Czech Prime Minister Courts Communists in Pre-Election Gamble

  • Social Democrats competing with ANO party for leftist voters
  • Sobotka sees pro-European government after fall elections

Czech Premier Bohuslav Sobotka said his Social Democrats could create a ruling coalition with the opposition Communists to prevent billionaire Finance Minister Andrej Babis from taking power after fall elections.

The prime minister signaled a possible break from Czech mainstream parties’ tradition since the fall of the Iron Curtain of keeping the third-placed Communists out of central government. Trailing in opinion polls behind the finance minister’s ANO PARTY, the Social Democrats are vying to win over leftist voters also targeted by Babis, the second-richest Czech. Sobotka said his party has already held a number of functioning coalitions with the Communists in regional administrations, Hospodarske Noviny reported on Friday.

Bohuslav Sobotka

Photographer: Martin Divsek/Bloomberg

“The political spectrum is changing,” Sobotka told the newspaper in an interview. “I don’t think there is an environment here to create a purely leftist government after the elections, but there may be a pro-European government that will respect social peace.”

Sobotka and Babis, the country’s most popular politician, are the main contenders to lead the next government, according to opinion surveys. While they have cooperated in what is now the longest-serving Czech government in over a decade, the two leaders disagree on key issues including welfare spending, taxes and the state’s role in the economy.

Read more about the conflicts between Sobotka and Babis

While the six-year-old ANO party advocates restrained fiscal policy and accuses traditional political forces of being corrupt and cumbersome, Babis has said he too may negotiate with the Communists after the vote.

Echoing the rise of anti-establishment forces across Europe, both the Communists and ANO are addressing voters disillusioned by leaders that have dominated Czech politics since the 1989 Velvet Revolution. The Communist Party’s manifesto envisages creating a Socialist economy based on Marxist principles and calls for the dissolution of NATO, to which the Czechs belong. It says it’s ready to rule on the national stage for the first time since the fall of the Berlin Wall pushed it to the political sidelines.

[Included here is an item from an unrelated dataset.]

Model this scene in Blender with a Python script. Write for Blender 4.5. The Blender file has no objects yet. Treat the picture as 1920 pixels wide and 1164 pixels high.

In an example of rising tension between Sobotka and Babis, the prime minister called on the chemical and food magnate this week to explain how and why he used a loophole to avoid paying millions of koruna in taxes by buying securities issued by his own company. Sobotka also presented a proposal to impose special levies on banks after the election to finance some social programs, which underscored his discord with Babis’s opposition to higher corporate taxes. Babis has said he has broken no law and wants to reinstate taxation on investment returns that are now exempt.